Last year I had to cut short my holiday by a couple of days but this year my fortnight’s holiday will end in time, which means today. A short situation report is in order on the first anniversary of the Russia-Georgia war.

A year has passed since the eruption of the war in Georgia. The crisis heated the frozen conflicts in Abkhazia and South Ossetia, which belong to Georgia, to boiling point. Fortunately, the war was ended rapidly but, at the same time, the conflicts were deep-frozen. There is no solution of the conflicts on the horizon neither is there consensus about the interpretation of the cease-fire.

A refugee woman in Gori on the road from South Ossetia, August 2008 (Photo: OSCE)

The war in Georgia shattered the European security policy configuration also at a more general level. It created tensions and persistent insecurity.
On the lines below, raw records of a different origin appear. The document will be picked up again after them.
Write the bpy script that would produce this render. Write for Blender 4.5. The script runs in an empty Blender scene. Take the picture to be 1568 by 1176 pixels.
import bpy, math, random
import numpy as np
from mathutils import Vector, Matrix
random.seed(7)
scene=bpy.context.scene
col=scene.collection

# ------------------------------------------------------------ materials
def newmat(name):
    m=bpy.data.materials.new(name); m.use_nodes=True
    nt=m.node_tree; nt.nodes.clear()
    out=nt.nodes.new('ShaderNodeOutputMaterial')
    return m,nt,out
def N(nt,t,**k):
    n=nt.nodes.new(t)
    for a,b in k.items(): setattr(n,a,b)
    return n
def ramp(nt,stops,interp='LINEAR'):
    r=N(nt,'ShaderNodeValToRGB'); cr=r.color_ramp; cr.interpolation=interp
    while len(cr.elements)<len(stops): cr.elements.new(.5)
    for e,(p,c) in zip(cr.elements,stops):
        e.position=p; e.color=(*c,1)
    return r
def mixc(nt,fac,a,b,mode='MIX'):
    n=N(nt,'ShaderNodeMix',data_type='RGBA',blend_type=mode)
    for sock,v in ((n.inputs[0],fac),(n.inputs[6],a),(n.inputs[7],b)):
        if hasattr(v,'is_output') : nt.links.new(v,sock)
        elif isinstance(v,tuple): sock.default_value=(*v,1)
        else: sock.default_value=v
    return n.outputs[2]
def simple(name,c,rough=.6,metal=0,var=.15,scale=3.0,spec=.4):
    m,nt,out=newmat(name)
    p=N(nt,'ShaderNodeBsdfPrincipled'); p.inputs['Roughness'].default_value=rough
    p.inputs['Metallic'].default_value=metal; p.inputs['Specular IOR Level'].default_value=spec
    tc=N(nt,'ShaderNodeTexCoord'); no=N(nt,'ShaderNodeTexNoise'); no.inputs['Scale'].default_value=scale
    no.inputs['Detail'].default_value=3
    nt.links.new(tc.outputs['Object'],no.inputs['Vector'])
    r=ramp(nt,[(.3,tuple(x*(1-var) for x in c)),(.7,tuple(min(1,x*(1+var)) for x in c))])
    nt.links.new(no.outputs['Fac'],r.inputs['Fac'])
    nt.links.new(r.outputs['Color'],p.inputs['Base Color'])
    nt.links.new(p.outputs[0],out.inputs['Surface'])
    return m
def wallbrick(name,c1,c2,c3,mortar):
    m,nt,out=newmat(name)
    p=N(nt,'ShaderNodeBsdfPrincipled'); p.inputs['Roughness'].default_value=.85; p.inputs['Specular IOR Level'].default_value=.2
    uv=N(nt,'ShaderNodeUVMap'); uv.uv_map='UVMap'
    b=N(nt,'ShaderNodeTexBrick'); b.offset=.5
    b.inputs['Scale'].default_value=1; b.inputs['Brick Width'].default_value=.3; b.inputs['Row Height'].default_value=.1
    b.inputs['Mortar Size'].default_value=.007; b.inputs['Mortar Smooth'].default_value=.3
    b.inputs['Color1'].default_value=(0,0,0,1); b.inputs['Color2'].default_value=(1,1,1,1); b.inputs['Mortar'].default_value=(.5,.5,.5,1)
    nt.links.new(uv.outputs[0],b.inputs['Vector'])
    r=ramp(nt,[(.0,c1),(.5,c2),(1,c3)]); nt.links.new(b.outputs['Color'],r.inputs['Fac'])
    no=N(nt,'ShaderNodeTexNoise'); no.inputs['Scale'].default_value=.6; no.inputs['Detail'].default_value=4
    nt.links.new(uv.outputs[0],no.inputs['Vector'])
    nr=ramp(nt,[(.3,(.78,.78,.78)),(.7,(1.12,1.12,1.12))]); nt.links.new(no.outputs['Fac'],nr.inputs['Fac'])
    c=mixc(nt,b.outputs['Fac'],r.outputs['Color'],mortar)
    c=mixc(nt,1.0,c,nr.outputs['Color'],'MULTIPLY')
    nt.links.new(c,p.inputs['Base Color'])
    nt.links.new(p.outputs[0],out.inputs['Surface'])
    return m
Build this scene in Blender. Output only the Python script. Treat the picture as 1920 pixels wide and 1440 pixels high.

On the other hand, the impacts of the war have been overshadowed by the global economic crisis, which naturally has even more far-reaching consequences.

The Refugee Center in Tbilisi, August 2008 (Photo: OSCE)

For me, the war was a particularly challenging time because of Finland’ OSCE Chairmanship. We worked hard and reached two things. Firstly, the OSCE managed to contribute to the ending of the war. Secondly, the organisation played a major role in monitoring the cease-fire. We managed to get military observers to the field quickly, which helped calm down the situation. The OSCE proved again to be a brisk actor. Of course, I am not in a position to assess our activities, but we received an equal number of praising and disparaging comments from various parties. I consider this a sort of indication of credibility.

What does the situation in Georgia look like now on 080809?

Firstly, domestic turmoil in the country is continuing. Demonstrations that lasted for four months have now subsided but they are expected to resume momentum in the autumn. The opposition requires President Saakashvili’s resignation and early presidential and parliamentary elections. Saakashvili does not agree to the requirements but has promised the opposition that he will carry out constitutional reforms. The opposition is still disunited and the President does not have a clear challenger. Irakli Alasania is the most popular candidate after Saakashvili, with an estimated support of 17 per cent of votes.

Secondly, the security situation in the conflict regions is alarming. This is the case especially after the OSCE and UNOMIG observers had to withdraw from the conflict zone in early summer. The only international operation in Georgia is the EU Monitoring Mission (EUMM), which has been established to monitor the cease-fire. It has done good – and essential – work there. Finland has contributed 14 staff to the mission. The problem is that the observers have not been granted access to Abkhazia and South Ossetia.

At any rate, the peace process that was launched last autumn is in progress. The Geneva discussions are continuing under the UN, OSCE and EU leadership. Even if any major breakthrough is not likely in the near future, Geneva is the only forum that keeps the dialogue between Russia and Georgia alive. The most significant step forward to date is the joint incident prevention and response mechanism, which involves regular meetings at local level to discuss incidents and their prevention. However, there have been stumbling blocks in its implementation.

In the past few days, the possibility of renewed escalation of the crisis has caused concern. Like last year, I have followed disturbing reports about incidents also while on holiday. The optimist would say that the anniversary heightens tension and incidents have therefore become heated. In any case, the situation does not look quite as bad as a year ago. Nevertheless, the EU, for example, has commented the recent events with concern. It is essential to prevent re-escalation of the conflict. As always, a war would produce no winners but only losers of different kinds.

What should the EU then do to preserve stability and help Georgia out of the woods at some phase?

I see that political intervention can take place on three tracks. 1) The cease-fire must be monitored effectively and reinforced by international presence in the entire territory of Georgia. 2) The peace process must be supported and preconditions must be sought for a gradual restoration of confidence and concrete steps forward. 3) The EU must strengthen its overall support for Georgia. This will take place in the framework of the policy of the Eastern Partnership.

And ”last but not least” – Georgia has to be required responsible policy and continued democratic reforms. Here the EU must take assertive action.